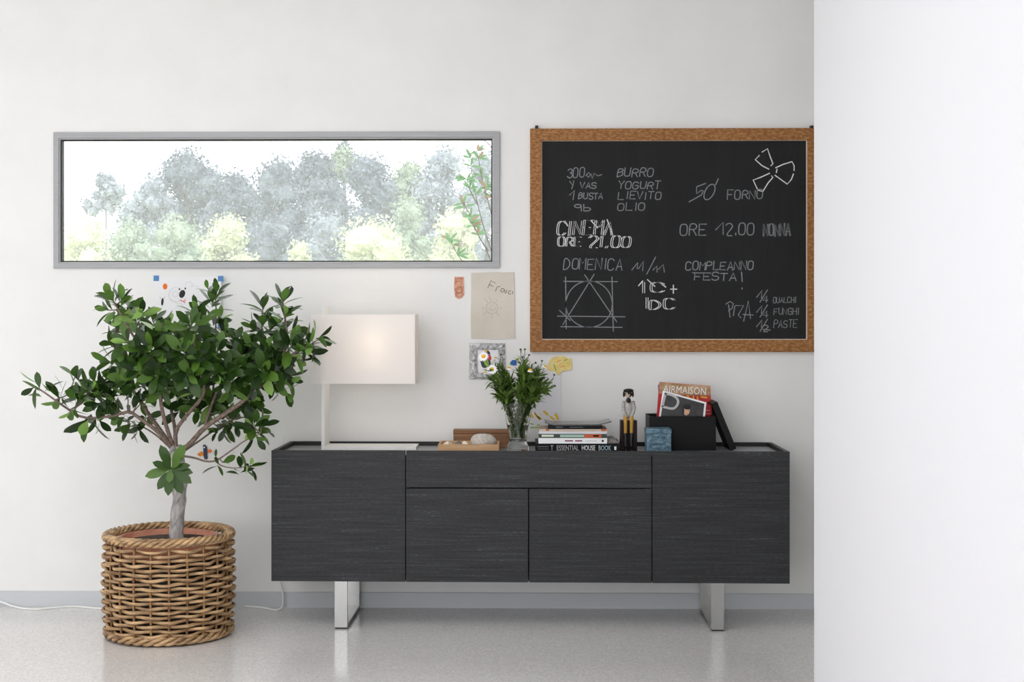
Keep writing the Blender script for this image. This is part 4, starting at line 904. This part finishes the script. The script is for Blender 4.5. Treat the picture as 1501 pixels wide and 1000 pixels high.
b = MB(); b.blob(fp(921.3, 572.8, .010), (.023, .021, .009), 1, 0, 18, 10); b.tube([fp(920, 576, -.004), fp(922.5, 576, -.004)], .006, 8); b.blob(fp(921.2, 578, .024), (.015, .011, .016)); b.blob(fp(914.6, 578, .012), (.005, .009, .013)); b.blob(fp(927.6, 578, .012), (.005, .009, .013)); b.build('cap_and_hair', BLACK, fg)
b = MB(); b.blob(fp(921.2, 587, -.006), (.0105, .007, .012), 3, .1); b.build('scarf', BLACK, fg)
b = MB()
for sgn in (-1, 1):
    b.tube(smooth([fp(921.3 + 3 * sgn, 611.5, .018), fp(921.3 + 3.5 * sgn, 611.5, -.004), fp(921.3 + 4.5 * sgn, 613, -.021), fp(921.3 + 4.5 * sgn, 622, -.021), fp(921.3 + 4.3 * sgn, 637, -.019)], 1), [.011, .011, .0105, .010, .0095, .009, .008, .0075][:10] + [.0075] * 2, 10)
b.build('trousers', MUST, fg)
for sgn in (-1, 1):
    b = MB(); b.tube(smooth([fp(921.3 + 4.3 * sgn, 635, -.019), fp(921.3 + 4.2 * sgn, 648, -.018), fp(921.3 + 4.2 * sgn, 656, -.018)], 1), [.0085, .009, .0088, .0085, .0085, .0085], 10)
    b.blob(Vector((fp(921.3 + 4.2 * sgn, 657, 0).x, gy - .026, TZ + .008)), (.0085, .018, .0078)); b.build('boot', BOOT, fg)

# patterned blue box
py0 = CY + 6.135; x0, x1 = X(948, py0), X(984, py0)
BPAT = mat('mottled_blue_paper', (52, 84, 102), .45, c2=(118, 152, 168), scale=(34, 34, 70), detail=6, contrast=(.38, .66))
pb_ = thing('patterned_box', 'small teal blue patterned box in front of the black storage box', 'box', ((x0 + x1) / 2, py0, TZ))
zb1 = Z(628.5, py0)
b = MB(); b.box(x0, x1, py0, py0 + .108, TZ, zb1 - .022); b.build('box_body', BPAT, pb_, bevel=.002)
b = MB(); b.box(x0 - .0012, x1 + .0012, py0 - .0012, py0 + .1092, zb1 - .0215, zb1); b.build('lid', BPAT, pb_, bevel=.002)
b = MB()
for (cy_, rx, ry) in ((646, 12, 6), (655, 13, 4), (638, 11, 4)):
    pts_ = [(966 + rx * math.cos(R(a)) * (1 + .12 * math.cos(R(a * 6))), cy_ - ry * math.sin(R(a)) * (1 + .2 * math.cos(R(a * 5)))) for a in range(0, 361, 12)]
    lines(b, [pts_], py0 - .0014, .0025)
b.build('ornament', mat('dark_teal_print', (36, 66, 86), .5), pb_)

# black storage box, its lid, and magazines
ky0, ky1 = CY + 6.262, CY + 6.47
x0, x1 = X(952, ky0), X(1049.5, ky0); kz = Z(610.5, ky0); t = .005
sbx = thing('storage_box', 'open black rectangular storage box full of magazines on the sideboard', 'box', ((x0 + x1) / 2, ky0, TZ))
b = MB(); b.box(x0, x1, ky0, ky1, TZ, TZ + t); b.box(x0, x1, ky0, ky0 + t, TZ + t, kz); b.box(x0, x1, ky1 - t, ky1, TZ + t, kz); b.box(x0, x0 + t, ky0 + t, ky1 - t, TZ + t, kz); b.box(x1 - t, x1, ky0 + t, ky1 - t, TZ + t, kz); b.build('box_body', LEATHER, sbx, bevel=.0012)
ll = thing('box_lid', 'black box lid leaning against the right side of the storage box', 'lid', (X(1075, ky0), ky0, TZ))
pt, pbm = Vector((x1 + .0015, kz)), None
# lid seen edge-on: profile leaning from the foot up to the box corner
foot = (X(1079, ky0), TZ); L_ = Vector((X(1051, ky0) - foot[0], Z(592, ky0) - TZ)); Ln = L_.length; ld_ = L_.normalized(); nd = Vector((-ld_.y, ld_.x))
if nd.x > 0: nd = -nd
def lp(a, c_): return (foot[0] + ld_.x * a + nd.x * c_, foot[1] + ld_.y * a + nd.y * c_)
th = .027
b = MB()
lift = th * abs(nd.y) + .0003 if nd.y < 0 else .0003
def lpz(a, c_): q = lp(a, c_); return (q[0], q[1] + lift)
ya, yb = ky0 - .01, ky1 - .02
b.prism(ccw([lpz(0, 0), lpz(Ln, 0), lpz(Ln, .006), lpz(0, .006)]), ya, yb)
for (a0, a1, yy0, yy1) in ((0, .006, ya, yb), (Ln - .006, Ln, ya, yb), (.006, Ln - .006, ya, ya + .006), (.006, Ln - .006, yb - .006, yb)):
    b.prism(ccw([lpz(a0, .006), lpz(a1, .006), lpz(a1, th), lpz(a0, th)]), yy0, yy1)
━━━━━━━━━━
## Description of the task
Copy each line in full and exactly, omitting any picture.

## The result
Keep writing the Blender script for this image. This is part 4, starting at line 904. This part finishes the script. The script is for Blender 4.5. Treat the picture as 1501 pixels wide and 1000 pixels high.
b = MB(); b.blob(fp(921.3, 572.8, .010), (.023, .021, .009), 1, 0, 18, 10); b.tube([fp(920, 576, -.004), fp(922.5, 576, -.004)], .006, 8); b.blob(fp(921.2, 578, .024), (.015, .011, .016)); b.blob(fp(914.6, 578, .012), (.005, .009, .013)); b.blob(fp(927.6, 578, .012), (.005, .009, .013)); b.build('cap_and_hair', BLACK, fg)
b = MB(); b.blob(fp(921.2, 587, -.006), (.0105, .007, .012), 3, .1); b.build('scarf', BLACK, fg)
b = MB()
for sgn in (-1, 1):
    b.tube(smooth([fp(921.3 + 3 * sgn, 611.5, .018), fp(921.3 + 3.5 * sgn, 611.5, -.004), fp(921.3 + 4.5 * sgn, 613, -.021), fp(921.3 + 4.5 * sgn, 622, -.021), fp(921.3 + 4.3 * sgn, 637, -.019)], 1), [.011, .011, .0105, .010, .0095, .009, .008, .0075][:10] + [.0075] * 2, 10)
b.build('trousers', MUST, fg)
for sgn in (-1, 1):
    b = MB(); b.tube(smooth([fp(921.3 + 4.3 * sgn, 635, -.019), fp(921.3 + 4.2 * sgn, 648, -.018), fp(921.3 + 4.2 * sgn, 656, -.018)], 1), [.0085, .009, .0088, .0085, .0085, .0085], 10)
    b.blob(Vector((fp(921.3 + 4.2 * sgn, 657, 0).x, gy - .026, TZ + .008)), (.0085, .018, .0078)); b.build('boot', BOOT, fg)

# patterned blue box
py0 = CY + 6.135; x0, x1 = X(948, py0), X(984, py0)
BPAT = mat('mottled_blue_paper', (52, 84, 102), .45, c2=(118, 152, 168), scale=(34, 34, 70), detail=6, contrast=(.38, .66))
pb_ = thing('patterned_box', 'small teal blue patterned box in front of the black storage box', 'box', ((x0 + x1) / 2, py0, TZ))
zb1 = Z(628.5, py0)
b = MB(); b.box(x0, x1, py0, py0 + .108, TZ, zb1 - .022); b.build('box_body', BPAT, pb_, bevel=.002)
b = MB(); b.box(x0 - .0012, x1 + .0012, py0 - .0012, py0 + .1092, zb1 - .0215, zb1); b.build('lid', BPAT, pb_, bevel=.002)
b = MB()
for (cy_, rx, ry) in ((646, 12, 6), (655, 13, 4), (638, 11, 4)):
    pts_ = [(966 + rx * math.cos(R(a)) * (1 + .12 * math.cos(R(a * 6))), cy_ - ry * math.sin(R(a)) * (1 + .2 * math.cos(R(a * 5)))) for a in range(0, 361, 12)]
    lines(b, [pts_], py0 - .0014, .0025)
b.build('ornament', mat('dark_teal_print', (36, 66, 86), .5), pb_)

# black storage box, its lid, and magazines
ky0, ky1 = CY + 6.262, CY + 6.47
x0, x1 = X(952, ky0), X(1049.5, ky0); kz = Z(610.5, ky0); t = .005
sbx = thing('storage_box', 'open black rectangular storage box full of magazines on the sideboard', 'box', ((x0 + x1) / 2, ky0, TZ))
b = MB(); b.box(x0, x1, ky0, ky1, TZ, TZ + t); b.box(x0, x1, ky0, ky0 + t, TZ + t, kz); b.box(x0, x1, ky1 - t, ky1, TZ + t, kz); b.box(x0, x0 + t, ky0 + t, ky1 - t, TZ + t, kz); b.box(x1 - t, x1, ky0 + t, ky1 - t, TZ + t, kz); b.build('box_body', LEATHER, sbx, bevel=.0012)
ll = thing('box_lid', 'black box lid leaning against the right side of the storage box', 'lid', (X(1075, ky0), ky0, TZ))
pt, pbm = Vector((x1 + .0015, kz)), None
# lid seen edge-on: profile leaning from the foot up to the box corner
foot = (X(1079, ky0), TZ); L_ = Vector((X(1051, ky0) - foot[0], Z(592, ky0) - TZ)); Ln = L_.length; ld_ = L_.normalized(); nd = Vector((-ld_.y, ld_.x))
if nd.x > 0: nd = -nd
def lp(a, c_): return (foot[0] + ld_.x * a + nd.x * c_, foot[1] + ld_.y * a + nd.y * c_)
th = .027
b = MB()
lift = th * abs(nd.y) + .0003 if nd.y < 0 else .0003
def lpz(a, c_): q = lp(a, c_); return (q[0], q[1] + lift)
ya, yb = ky0 - .01, ky1 - .02
b.prism(ccw([lpz(0, 0), lpz(Ln, 0), lpz(Ln, .006), lpz(0, .006)]), ya, yb)
for (a0, a1, yy0, yy1) in ((0, .006, ya, yb), (Ln - .006, Ln, ya, yb), (.006, Ln - .006, ya, ya + .006), (.006, Ln - .006, yb - .006, yb)):
    b.prism(ccw([lpz(a0, .006), lpz(a1, .006), lpz(a1, th), lpz(a0, th)]), yy0, yy1)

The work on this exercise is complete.